--- start ---

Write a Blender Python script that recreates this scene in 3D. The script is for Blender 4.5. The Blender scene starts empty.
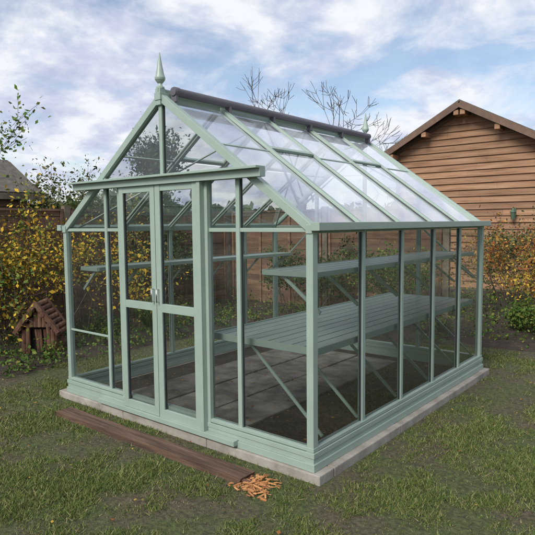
import bpy, math, random
import numpy as np
from mathutils import Vector, Matrix, noise as mn
random.seed(7); rng=np.random.default_rng(7)
W,L,H,R=2.57,2.904,1.426,2.366
GZ=-0.06
scene=bpy.context.scene
scene.view_settings.view_transform='Standard'; scene.view_settings.look='None'; scene.view_settings.exposure=0
# ------------------------------------------------------------ materials
def newmat(name):
    m=bpy.data.materials.new(name); m.use_nodes=True
    nt=m.node_tree; b=nt.nodes['Principled BSDF']; return m,nt,b
def ramp(nt,cols):
    r=nt.nodes.new('ShaderNodeValToRGB'); e=r.color_ramp.elements
    while len(e)<len(cols): e.new(.5)
    for i,(p,c) in enumerate(cols):
        e[i].position=p; e[i].color=(*c,1)
    return r
def pmat(name,cols,scale=8,rough=.8,bump=.2,stretch=(1,1,1),island=0,metal=0,detail=5,bscale=None,bdist=.01,spec=.5):
    m,nt,b=newmat(name); N=nt.nodes; K=nt.links
    r=ramp(nt,cols); out=r.outputs[0]
    if island<0:
        g=N.new('ShaderNodeNewGeometry'); K.new(g.outputs['Random Per Island'],r.inputs[0])
    else:
        tc=N.new('ShaderNodeTexCoord'); mp=N.new('ShaderNodeMapping'); mp.inputs['Scale'].default_value=stretch
        K.new(tc.outputs['Object'],mp.inputs[0])
        n=N.new('ShaderNodeTexNoise'); n.inputs['Scale'].default_value=scale; n.inputs['Detail'].default_value=detail; n.inputs['Roughness'].default_value=.62
        K.new(mp.outputs[0],n.inputs['Vector'])
        K.new(n.outputs[0],r.inputs[0])
        if island>0:
            g=N.new('ShaderNodeNewGeometry'); mr=N.new('ShaderNodeMapRange')
            mr.inputs[3].default_value=1-island; mr.inputs[4].default_value=1+island
            K.new(g.outputs['Random Per Island'],mr.inputs[0])
            v=N.new('ShaderNodeVectorMath'); v.operation='SCALE'
            K.new(out,v.inputs[0]); K.new(mr.outputs[0],v.inputs['Scale']); out=v.outputs[0]
        if bump>0:
            n2=N.new('ShaderNodeTexNoise'); n2.inputs['Scale'].default_value=bscale or scale*3; n2.inputs['Detail'].default_value=5
            K.new(mp.outputs[0],n2.inputs['Vector'])
            bp=N.new('ShaderNodeBump'); bp.inputs['Strength'].default_value=bump; bp.inputs['Distance'].default_value=bdist
            K.new(n2.outputs[0],bp.inputs['Height']); K.new(bp.outputs[0],b.inputs['Normal'])
    K.new(out,b.inputs['Base Color'])
    b.inputs['Roughness'].default_value=rough; b.inputs['Metallic'].default_value=metal
    b.inputs['Specular IOR Level'].default_value=spec
    return m
def leafmat(name,cols):
    m,nt,b=newmat(name); N=nt.nodes; K=nt.links; N.remove(b)
    r=ramp(nt,cols); g=N.new('ShaderNodeNewGeometry'); K.new(g.outputs['Random Per Island'],r.inputs[0])
    d=N.new('ShaderNodeBsdfDiffuse'); K.new(r.outputs[0],d.inputs[0]); K.new(d.outputs[0],N['Material Output'].inputs[0]); return m
def glassmat(name,pale_mix,ior=1.5,k=1.6,tint=(.965,.985,.975)):
    m,nt,b=newmat(name); N=nt.nodes; K=nt.links; N.remove(b)
    tr=N.new('ShaderNodeBsdfTransparent'); tr.inputs[0].default_value=(*tint,1)
    gl=N.new('ShaderNodeBsdfGlossy'); gl.inputs['Roughness'].default_value=.015; gl.inputs[0].default_value=(.95,.97,1,1)
    fr=N.new('ShaderNodeFresnel'); fr.inputs[0].default_value=ior
    ml=N.new('ShaderNodeMath'); ml.operation='MULTIPLY'; ml.inputs[1].default_value=k; ml.use_clamp=True
    K.new(fr.outputs[0],ml.inputs[0])
    mx=N.new('ShaderNodeMixShader'); K.new(ml.outputs[0],mx.inputs[0]); K.new(tr.outputs[0],mx.inputs[1]); K.new(gl.outputs[0],mx.inputs[2])
    df=N.new('ShaderNodeBsdfDiffuse'); df.inputs[0].default_value=(.75,.8,.85,1)  # pale blue-white diffuse blended over the glass in noise patches
    tc=N.new('ShaderNodeTexCoord'); n=N.new('ShaderNodeTexNoise'); n.inputs['Scale'].default_value=3; n.inputs['Detail'].default_value=4
    K.new(tc.outputs['Object'],n.inputs['Vector'])
    mr=N.new('ShaderNodeMapRange'); mr.inputs[1].default_value=.35; mr.inputs[2].default_value=.75; mr.inputs[3].default_value=pale_mix*.4; mr.inputs[4].default_value=pale_mix*1.6
    K.new(n.outputs[0],mr.inputs[0])
    m2=N.new('ShaderNodeMixShader'); K.new(mr.outputs[0],m2.inputs[0]); K.new(mx.outputs[0],m2.inputs[1]); K.new(df.outputs[0],m2.inputs[2])
    K.new(m2.outputs[0],N['Material Output'].inputs[0]); return m
M={}
M['green']=pmat('sage_powder_coat',[(.3,(.275,.36,.305)),(.7,(.31,.40,.34))],6,.38,0)
M['dark']=pmat('rubber_gasket',[(.3,(.03,.035,.035)),(.7,(.05,.055,.055))],20,.6,0)
M['shade']=pmat('blind_cassette',[(.3,(.09,.085,.10)),(.7,(.15,.14,.165))],14,.5,.1,stretch=(1,.2,1))
M['glass']=glassmat('wall_glass',.006,k=1.3,tint=(.975,.99,.98))
M['roofglass']=glassmat('roof_glass',.26,1.52,2.4)
M['steel']=pmat('steel',[(.3,(.5,.5,.5)),(.7,(.6,.6,.6))],10,.3,0,metal=1)
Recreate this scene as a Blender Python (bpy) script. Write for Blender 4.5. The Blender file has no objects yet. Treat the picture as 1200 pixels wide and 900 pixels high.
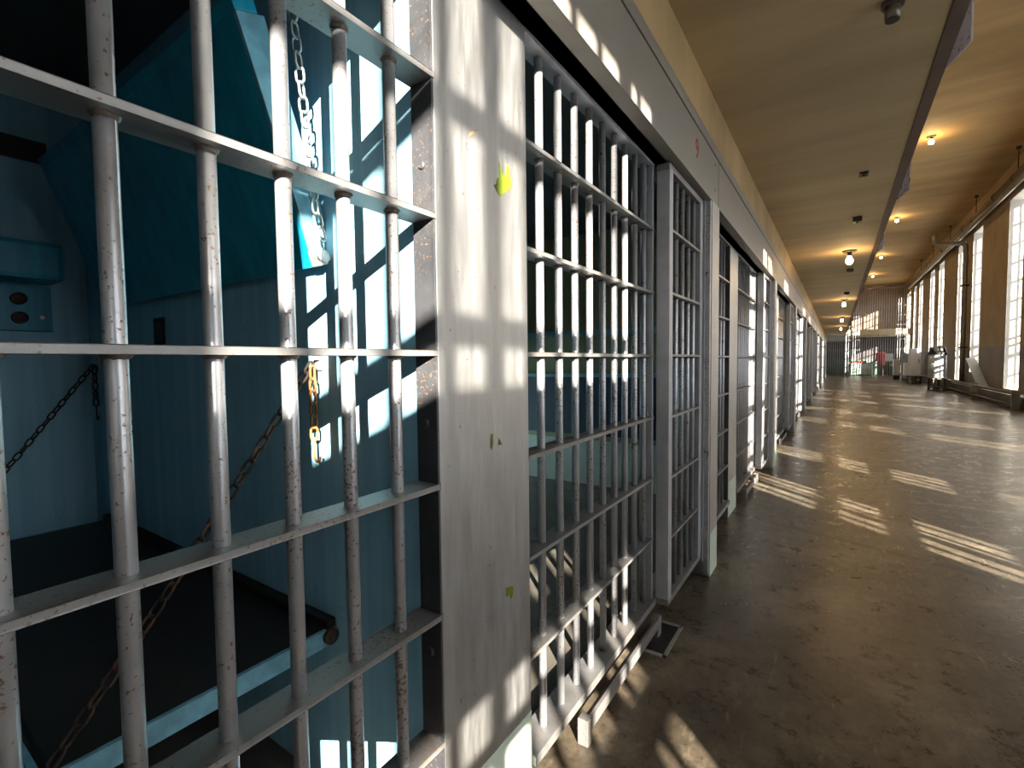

--- end ---

◆ YOUR OBJECTIVE: Lines from the records above that hold "this" are the ones to list.

◆ TASK RESPONSE:
Write a Blender Python script that recreates this scene in 3D. The script is for Blender 4.5. The Blender scene starts empty.
Recreate this scene as a Blender Python (bpy) script. Write for Blender 4.5. The Blender file has no objects yet. Treat the picture as 1200 pixels wide and 900 pixels high.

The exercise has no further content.